Dit laatste is vrijwel ondenkbaar, dus blijft het eerste over, maar of dat wel te verwezenlijken is?
Hieruit dacht ik de schizofrenie te verklaren, waarin de fysici, maar zij niet alleen, leven. Zie bijvoorbeeld het toneelstuk van H.J. Kipphardt “De zaak Robert J. Oppenheimer” of Berthold Brecht’s “Leben des Galilei”.
Als wetenschapsmannen, geïntimideerd door zelfzuchtige machthebbers zich er mee tevreden stellen kennis te vergaren met geen ander doel dan die kennis zelf, dan loopt de wetenschap gevaar scheef te groeien.
“De kloof tussen jullie en de mensen kan op een dag zo groot worden, dat jullie jubelkreet over een nieuwe ontdekking beantwoord zou kunnen worden met een kreet van algemene ontzetting.”
Dit laatste was vooral bedoeld voor de fysici onder ons, maar ook de economen zitten met enorme problemen: de rijke landen worden steeds rijker en de arme steeds armer, bijvoorbeeld doordat die rijke landen op die producten, die de ontwikkelingslanden goedkoop kunnen leveren zó hoge heffingen leggen, dat er toch weer niets te verdienen valt. (Bovendien is dit heffen van invoerrechten uit het oogpunt van internationale arbeidsverdeling bijzonder dom.)
Ik ben aan bijzonder veel dingen zonder meer voorbij gegaan.

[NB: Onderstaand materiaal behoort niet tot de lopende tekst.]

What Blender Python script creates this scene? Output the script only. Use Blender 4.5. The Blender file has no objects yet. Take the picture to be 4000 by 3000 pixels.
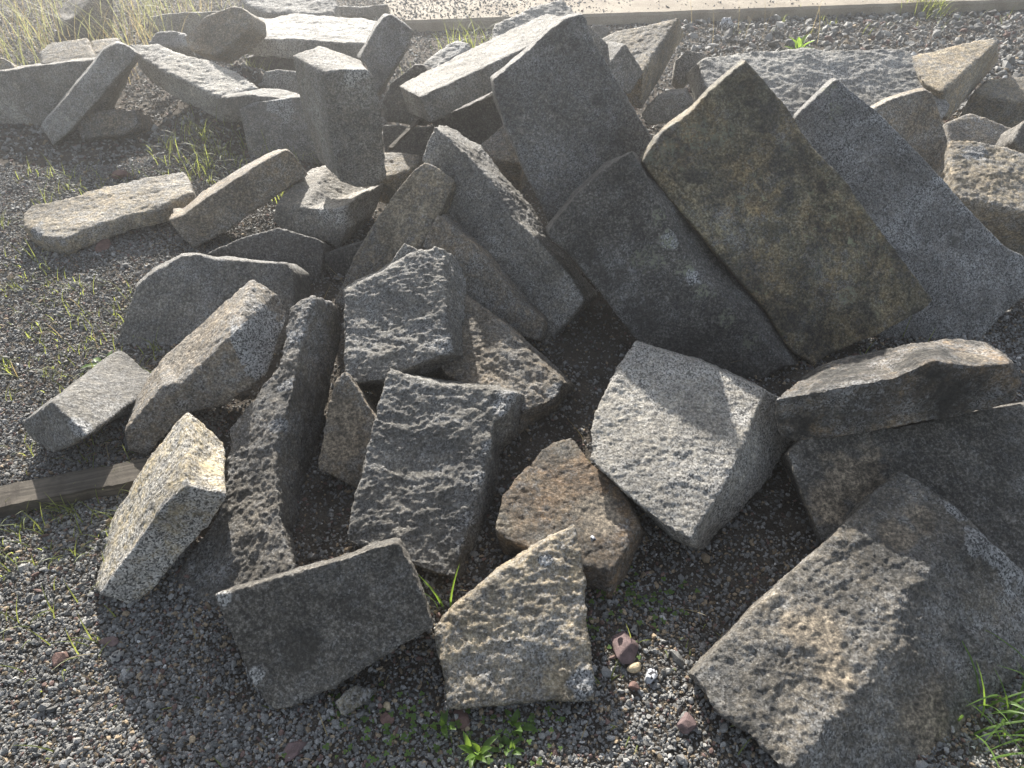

Bij verantwoordelijkheid hoort bijvoorbeeld macht en gezag, maar deze en andere dingen komen hopelijk in de discussie naar voren. Misschien is het wel prettig om vóór 22 maart het liefst mondeling maar ook schriftelijk waar nodig op- of aanmerkingen te maken, zodat we weten welke kant de discussie zal opgaan.